Example: a S-Q posing as a F-S receive 10 points of damage in its #5 sheild, deciding not to reveal its Q-ship status, using 1 btty as reinforcement, causing 1 L warp, 1 R warp, 1 Ph-3 and 1 tarnsporter. Further along, it get 8 damage on its #1 and then reveal its Q-ship status. What happens to those 4 points of damage? Do they remain as they were? is the damage it the armor and any surplus is scored as per the DAC? are they rerolled? Q-Ship rule is not clear about that case.
If a Q-Ship reveal its nature after being fired on, can it still launch seeking weapons before rolling for damage even if launching seekers is way before direct fire?
If a Q-Ship reveal its nature after being fired on, when he fires, can he change it EW?
By wayne douglas power (Wayne) on Wednesday, May 13, 2020 - 10:49 pm: Edit |
Question on Mines explosions and shield facing,
A small mine is in hex 0820, it has a detection range of 1 (M2.35) (a detection zone of 7 hexes, the mine hex and the six surrounding hexes).
A ship is in hex 0920A and is not moving. Another ship, the one in this example that triggers the mine is in hex 0722A, and it moves forward to hex 0721A triggering the mine.
(M2.5) Resolving Explosions,
My understanding is the ship moving to hex 0721A takes explosion damage to the #1 shield (M2.501), and the ship not moving in hex 0920A takes explosion damage to shield #5.

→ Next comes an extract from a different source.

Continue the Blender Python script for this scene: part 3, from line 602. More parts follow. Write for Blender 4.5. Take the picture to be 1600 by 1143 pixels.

When the rule (M2.501) is saying mine hex, does that include the mine detection hexes?
(this would seem correct, and to me is why a minesweeper ship has the large front shield #1).
Most of the time a ship moving forward will take the mine hit one the #1 shield, or the #4 shield if going in reverse (M2.501).
The ship would take the damage on the shield facing the mine hex (detection hex) if it side slipped into mine detection zone, not the #1 (or #4) shield (M2.53).